Het hof zal evenwel rekening houden met het feit dat er sprake is van overschrijding van de redelijke termijn, nu het dossier niet binnen 8 maanden na het instellen van het hoger beroep bij het hof is binnengekomen. Gelet hierop, alsook op de wending in de houding van de verdachte ter terechtzitting in hoger beroep, ziet het hof aanleiding om de straf van de verdachte enigszins te matigen.

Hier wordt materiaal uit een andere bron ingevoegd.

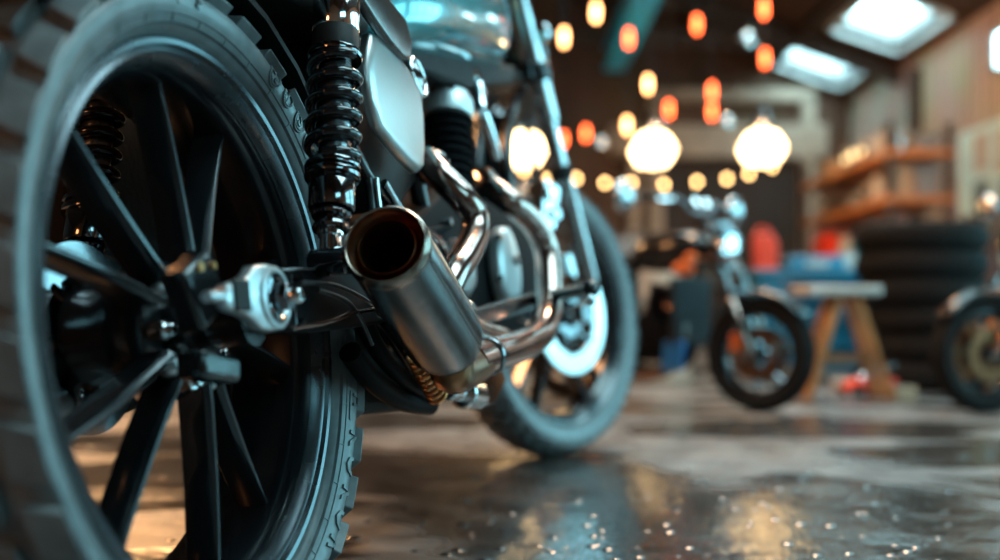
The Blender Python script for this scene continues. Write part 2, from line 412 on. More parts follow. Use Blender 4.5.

Het hof zal het onvoorwaardelijk deel van de ontzegging van de rijbevoegdheid eveneens in voorwaardelijke vorm opleggen, zodat de na te melden straffen resteren.
Toepasselijke wettelijke voorschriften
Het hof heeft gelet op de artikelen 9, 14a, 14b, 14c, 22c, 22d, 57 en 63 van het Wetboek van Strafrecht en de artikelen 6, 8, 175, 176 en 179 van de Wegenverkeerswet 1994, zoals zij rechtens gelden dan wel golden.

BESLISSING

Het hof:
Vernietigt het vonnis waarvan beroep en doet opnieuw recht:
Verklaart zoals hiervoor overwogen bewezen dat de verdachte het onder 1 primair en 2 tenlastegelegde heeft begaan.
Verklaart niet bewezen hetgeen de verdachte meer of anders is tenlastegelegd dan hierboven is bewezenverklaard en spreekt de verdachte daarvan vrij.
Verklaart het onder 1 primair en 2 bewezenverklaarde strafbaar, kwalificeert dit als hiervoor vermeld en verklaart de verdachte strafbaar.
Veroordeelt de verdachte tot een
taakstrafvoor de duur van
160 (honderdzestig) uren, indien niet naar behoren verricht te vervangen door
80 (tachtig) dagen hechtenis.
Ontzegt de verdachte ter zake van het onder 1 primair bewezenverklaarde de
bevoegdheid motorrijtuigen te besturenvoor de duur van
12 (twaalf) maanden.
Bepaalt dat de bijkomende straf van ontzegging niet ten uitvoer zal worden gelegd, tenzij de rechter later anders mocht gelasten omdat verdachte zich voor het einde van een proeftijd van
2 (twee) jarenaan een strafbaar feit heeft schuldig gemaakt.
Dit arrest is gewezen door mr. R.M. Bouritius,
mr. R.F. de Knoop en mr. M.C. Bruining, in bijzijn van de griffier mr. F.A. Janse.
Het is uitgesproken op de openbare terechtzitting van het hof van 21 januari 2021.